▸ WHAT TO DO
Make an exact copy of all the material below, apart from the pictures.

▸ INFORMATION SUPPLIED
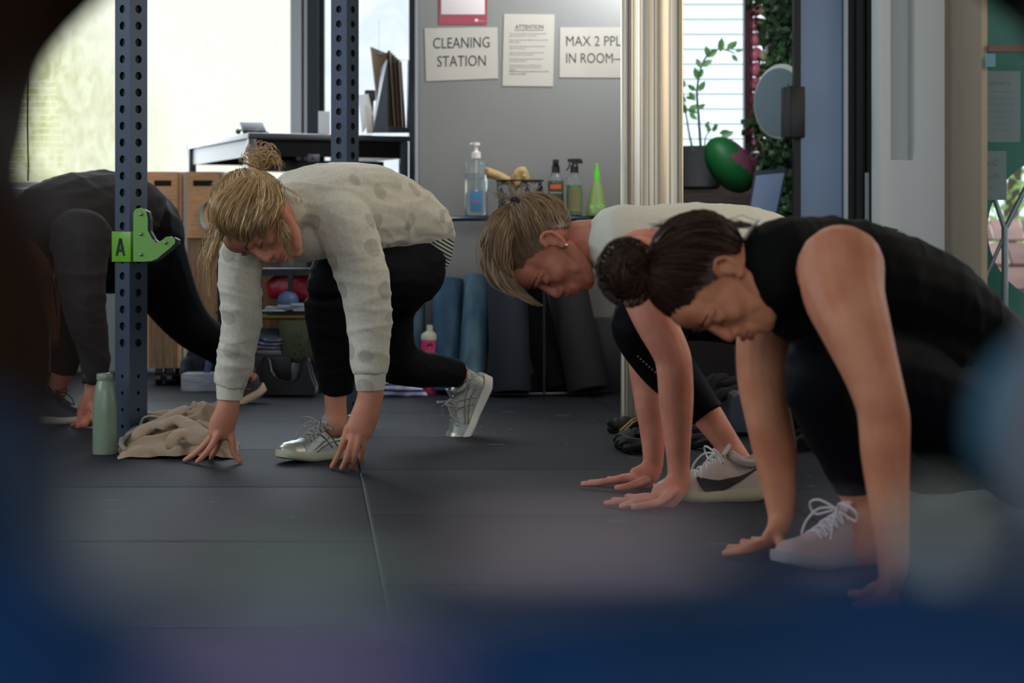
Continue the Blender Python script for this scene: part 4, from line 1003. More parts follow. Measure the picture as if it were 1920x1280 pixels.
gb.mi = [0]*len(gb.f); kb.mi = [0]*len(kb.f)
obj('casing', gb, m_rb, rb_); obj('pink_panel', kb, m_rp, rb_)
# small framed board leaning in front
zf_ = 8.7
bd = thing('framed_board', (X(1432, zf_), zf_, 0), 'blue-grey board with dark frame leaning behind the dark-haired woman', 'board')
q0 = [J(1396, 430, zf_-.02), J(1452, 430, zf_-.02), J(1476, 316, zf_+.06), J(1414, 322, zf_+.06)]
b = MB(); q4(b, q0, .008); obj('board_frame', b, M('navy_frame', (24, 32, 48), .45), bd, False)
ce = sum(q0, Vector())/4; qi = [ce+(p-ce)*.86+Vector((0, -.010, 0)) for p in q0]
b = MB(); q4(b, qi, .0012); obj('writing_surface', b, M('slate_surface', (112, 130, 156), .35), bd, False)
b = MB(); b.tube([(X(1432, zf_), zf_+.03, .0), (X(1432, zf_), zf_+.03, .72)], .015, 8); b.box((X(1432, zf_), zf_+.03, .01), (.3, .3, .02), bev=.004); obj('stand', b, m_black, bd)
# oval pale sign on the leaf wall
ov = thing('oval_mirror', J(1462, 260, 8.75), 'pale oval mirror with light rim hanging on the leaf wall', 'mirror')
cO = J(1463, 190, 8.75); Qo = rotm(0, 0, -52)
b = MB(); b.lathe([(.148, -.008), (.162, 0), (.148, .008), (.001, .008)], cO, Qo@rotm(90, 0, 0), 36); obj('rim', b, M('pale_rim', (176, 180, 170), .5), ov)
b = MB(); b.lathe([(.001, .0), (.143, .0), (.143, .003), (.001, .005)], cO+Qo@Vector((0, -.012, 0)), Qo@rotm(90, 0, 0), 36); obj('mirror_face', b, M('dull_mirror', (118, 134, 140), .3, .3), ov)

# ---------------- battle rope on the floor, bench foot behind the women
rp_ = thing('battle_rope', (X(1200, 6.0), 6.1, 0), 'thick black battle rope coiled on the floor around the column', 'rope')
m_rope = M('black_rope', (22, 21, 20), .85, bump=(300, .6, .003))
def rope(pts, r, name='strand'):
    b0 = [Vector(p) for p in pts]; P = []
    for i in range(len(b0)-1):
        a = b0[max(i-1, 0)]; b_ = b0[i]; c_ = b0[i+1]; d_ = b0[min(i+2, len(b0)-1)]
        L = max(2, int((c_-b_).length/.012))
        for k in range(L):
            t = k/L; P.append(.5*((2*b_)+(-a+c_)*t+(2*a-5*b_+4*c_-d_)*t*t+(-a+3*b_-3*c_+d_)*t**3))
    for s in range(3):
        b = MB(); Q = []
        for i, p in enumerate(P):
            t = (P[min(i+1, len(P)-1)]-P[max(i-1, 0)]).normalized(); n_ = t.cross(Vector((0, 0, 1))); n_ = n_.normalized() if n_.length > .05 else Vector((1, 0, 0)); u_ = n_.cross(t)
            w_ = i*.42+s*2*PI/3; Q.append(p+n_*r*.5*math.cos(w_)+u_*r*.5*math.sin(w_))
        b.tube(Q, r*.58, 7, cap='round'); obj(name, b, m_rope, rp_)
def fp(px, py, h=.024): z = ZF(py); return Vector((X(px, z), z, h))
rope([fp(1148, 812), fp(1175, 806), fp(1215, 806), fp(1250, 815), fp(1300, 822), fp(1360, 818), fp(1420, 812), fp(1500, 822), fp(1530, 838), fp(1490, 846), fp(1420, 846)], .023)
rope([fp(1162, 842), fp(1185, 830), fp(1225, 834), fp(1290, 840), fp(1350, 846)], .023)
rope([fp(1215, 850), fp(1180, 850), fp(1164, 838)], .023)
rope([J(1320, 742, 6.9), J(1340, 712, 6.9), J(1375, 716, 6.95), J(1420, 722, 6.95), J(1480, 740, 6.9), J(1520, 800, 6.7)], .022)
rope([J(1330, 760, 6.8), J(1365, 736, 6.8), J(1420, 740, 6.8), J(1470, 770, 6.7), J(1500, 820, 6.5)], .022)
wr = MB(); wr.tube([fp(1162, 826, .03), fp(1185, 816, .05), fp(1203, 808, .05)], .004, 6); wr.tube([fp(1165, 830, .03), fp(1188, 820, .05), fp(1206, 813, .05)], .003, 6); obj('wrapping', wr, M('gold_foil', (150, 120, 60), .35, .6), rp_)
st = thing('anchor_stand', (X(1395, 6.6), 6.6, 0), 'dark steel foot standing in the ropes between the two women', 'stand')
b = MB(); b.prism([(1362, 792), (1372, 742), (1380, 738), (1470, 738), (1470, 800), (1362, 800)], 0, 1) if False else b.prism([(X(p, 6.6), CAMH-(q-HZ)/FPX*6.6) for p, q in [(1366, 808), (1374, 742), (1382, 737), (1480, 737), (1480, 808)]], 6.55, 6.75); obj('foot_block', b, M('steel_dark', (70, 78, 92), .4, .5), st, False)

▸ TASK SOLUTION
Continue the Blender Python script for this scene: part 4, from line 1003. More parts follow. Measure the picture as if it were 1920x1280 pixels.
gb.mi = [0]*len(gb.f); kb.mi = [0]*len(kb.f)
obj('casing', gb, m_rb, rb_); obj('pink_panel', kb, m_rp, rb_)
# small framed board leaning in front
zf_ = 8.7
bd = thing('framed_board', (X(1432, zf_), zf_, 0), 'blue-grey board with dark frame leaning behind the dark-haired woman', 'board')
q0 = [J(1396, 430, zf_-.02), J(1452, 430, zf_-.02), J(1476, 316, zf_+.06), J(1414, 322, zf_+.06)]
b = MB(); q4(b, q0, .008); obj('board_frame', b, M('navy_frame', (24, 32, 48), .45), bd, False)
ce = sum(q0, Vector())/4; qi = [ce+(p-ce)*.86+Vector((0, -.010, 0)) for p in q0]
b = MB(); q4(b, qi, .0012); obj('writing_surface', b, M('slate_surface', (112, 130, 156), .35), bd, False)
b = MB(); b.tube([(X(1432, zf_), zf_+.03, .0), (X(1432, zf_), zf_+.03, .72)], .015, 8); b.box((X(1432, zf_), zf_+.03, .01), (.3, .3, .02), bev=.004); obj('stand', b, m_black, bd)
# oval pale sign on the leaf wall
ov = thing('oval_mirror', J(1462, 260, 8.75), 'pale oval mirror with light rim hanging on the leaf wall', 'mirror')
cO = J(1463, 190, 8.75); Qo = rotm(0, 0, -52)
b = MB(); b.lathe([(.148, -.008), (.162, 0), (.148, .008), (.001, .008)], cO, Qo@rotm(90, 0, 0), 36); obj('rim', b, M('pale_rim', (176, 180, 170), .5), ov)
b = MB(); b.lathe([(.001, .0), (.143, .0), (.143, .003), (.001, .005)], cO+Qo@Vector((0, -.012, 0)), Qo@rotm(90, 0, 0), 36); obj('mirror_face', b, M('dull_mirror', (118, 134, 140), .3, .3), ov)

# ---------------- battle rope on the floor, bench foot behind the women
rp_ = thing('battle_rope', (X(1200, 6.0), 6.1, 0), 'thick black battle rope coiled on the floor around the column', 'rope')
m_rope = M('black_rope', (22, 21, 20), .85, bump=(300, .6, .003))
def rope(pts, r, name='strand'):
    b0 = [Vector(p) for p in pts]; P = []
    for i in range(len(b0)-1):
        a = b0[max(i-1, 0)]; b_ = b0[i]; c_ = b0[i+1]; d_ = b0[min(i+2, len(b0)-1)]
        L = max(2, int((c_-b_).length/.012))
        for k in range(L):
            t = k/L; P.append(.5*((2*b_)+(-a+c_)*t+(2*a-5*b_+4*c_-d_)*t*t+(-a+3*b_-3*c_+d_)*t**3))
    for s in range(3):
        b = MB(); Q = []
        for i, p in enumerate(P):
            t = (P[min(i+1, len(P)-1)]-P[max(i-1, 0)]).normalized(); n_ = t.cross(Vector((0, 0, 1))); n_ = n_.normalized() if n_.length > .05 else Vector((1, 0, 0)); u_ = n_.cross(t)
            w_ = i*.42+s*2*PI/3; Q.append(p+n_*r*.5*math.cos(w_)+u_*r*.5*math.sin(w_))
        b.tube(Q, r*.58, 7, cap='round'); obj(name, b, m_rope, rp_)
def fp(px, py, h=.024): z = ZF(py); return Vector((X(px, z), z, h))
rope([fp(1148, 812), fp(1175, 806), fp(1215, 806), fp(1250, 815), fp(1300, 822), fp(1360, 818), fp(1420, 812), fp(1500, 822), fp(1530, 838), fp(1490, 846), fp(1420, 846)], .023)
rope([fp(1162, 842), fp(1185, 830), fp(1225, 834), fp(1290, 840), fp(1350, 846)], .023)
rope([fp(1215, 850), fp(1180, 850), fp(1164, 838)], .023)
rope([J(1320, 742, 6.9), J(1340, 712, 6.9), J(1375, 716, 6.95), J(1420, 722, 6.95), J(1480, 740, 6.9), J(1520, 800, 6.7)], .022)
rope([J(1330, 760, 6.8), J(1365, 736, 6.8), J(1420, 740, 6.8), J(1470, 770, 6.7), J(1500, 820, 6.5)], .022)
wr = MB(); wr.tube([fp(1162, 826, .03), fp(1185, 816, .05), fp(1203, 808, .05)], .004, 6); wr.tube([fp(1165, 830, .03), fp(1188, 820, .05), fp(1206, 813, .05)], .003, 6); obj('wrapping', wr, M('gold_foil', (150, 120, 60), .35, .6), rp_)
st = thing('anchor_stand', (X(1395, 6.6), 6.6, 0), 'dark steel foot standing in the ropes between the two women', 'stand')
b = MB(); b.prism([(1362, 792), (1372, 742), (1380, 738), (1470, 738), (1470, 800), (1362, 800)], 0, 1) if False else b.prism([(X(p, 6.6), CAMH-(q-HZ)/FPX*6.6) for p, q in [(1366, 808), (1374, 742), (1382, 737), (1480, 737), (1480, 808)]], 6.55, 6.75); obj('foot_block', b, M('steel_dark', (70, 78, 92), .4, .5), st, False)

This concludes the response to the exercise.